The bluebell season is almost over. The bluebell season has not yet begun.

Well, neither of these statements is untrue.

It is all in the word "bluebell," which applies to at least two quite different kinds of wild plants.

When an American visitor asked me the other day - pointing at a host a bluish flowers flourishing under some trees - "Are those the bluebells of Scotland?" I was stumped for a direct answer. How could I easily explain that, yes, they were bluebells. And that, yes, they were growing in Scotland. But that, no, they were not the bluebells of Scotland.

"I'm afraid the bluebells of Scotland are quite another sort of plant," I said, "not in flower yet. I'll show you a picture later."

Popular names for plants are a veritable quagmire of imprecision. No wonder that botanists prefer Latin terms, and no wonder that even people who love nature look up at the sky in desperation when attempting to grasp and commit to memory the name of some inoffensive-looking example of a native flora.

And it is not just bluebells.

In a few weeks now, the pervasive scent of the mock-orange bushes will be suffused in the summer air. Mock orange?

Obviously, these white-flowered shrubs are not actually orange trees, any more than mock turtle soup is real turtle soup. But these shrubs are also commonly called syringa. And that is wrong, too. Their proper name is philadelphus. It is lilac that is correctly called syringa. And lilac (syringa) and mock orange (philadelphus) have nothing in common, except that they both have wonderful perfume in the flowers.

And then there are nasturtiums.

Nasturtiums, with their substantially rounded wrinkly seeds, round flat leaves, and cheeky orange, yellow, or red flowers, are children's garden flowers par excellence. They grow easily, flower willingly, and can even be used in salads. The only problem is that they are not nasturtiums at all. That name belongs to watercress, which is another matter altogether.

What every other mother's son calls a nasturtium is actually a tropaeolum.

Confused?

As for the bluebells - let me try to sort it out. The first to flower, and generally in woods among trees, is the bluebell with juicy stem, slippery narrow leaves, and flowers that, it must be admitted, do consist of numerous bells dangling from the stem. Are they blue? Well, they are not red or yellow, but if one were very particular, one might argue that they are blue verging on mauve rather than sky blue. In the right woodland circumstances, these flowers can increase like rabbits until the tree trunks in May seem ankle-deep in a morning-misty lake of soft, intangible color. The effect is incredible, even rather outrageous in its delicious abandon.

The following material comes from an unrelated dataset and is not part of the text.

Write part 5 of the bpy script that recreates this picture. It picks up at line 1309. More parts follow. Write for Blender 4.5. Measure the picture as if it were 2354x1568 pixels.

These "bluebells" are sometimes called wild hyacinths. But they are not hyacinths, even though they do grow from bulbs. They are, in fact, correctly called (today) Endymion non-scriptus.

The bluebells sometimes known as the bluebells of Scotland (at least that is what they are called in Somerset, in southwest England) do not grow from bulbs; they bloom later in the summer; they do not have juicy stems and leaves; they do not colonize woodland floors; but they do have blue (or blue-mauve) bell-shaped flowers of unsurpassed delicacy and wind-wafted lightness shivering on their filamental stems.

They like to grow on banks and hillsides, meadows, moors, and dunes. Most people call them, in fact, not bluebells, but harebells. In different localities in Britain (just to add to the fun), these enchanting plants have all sorts of other names, such as blavers, bluebottles, cuckoos, ding-dongs, fairy caps, fairy ringers, gowk's thimles, granny's tears, school bells, and milk-orts.

But if you want to be absolutely certain to be understood when referring to the bluebells of Scotland, the only safe thing is to call them Campanula rotundifolia.

But this Latin name, onomatopoeically speaking, has a deeply sonorous ring to it that's completely at odds with the fastidiously sweet tinkle that - if you had the acute ears of a bat - you might just hear on the breezes sometime between July and September.

And one more thing: There is not the slightest need to come to Scotland to find this delightful plant. It grows all over Europe. It grows all over the world.

Perhaps that is why it is called "of Scotland." Just like the Scots, it settles very comfortably everywhere.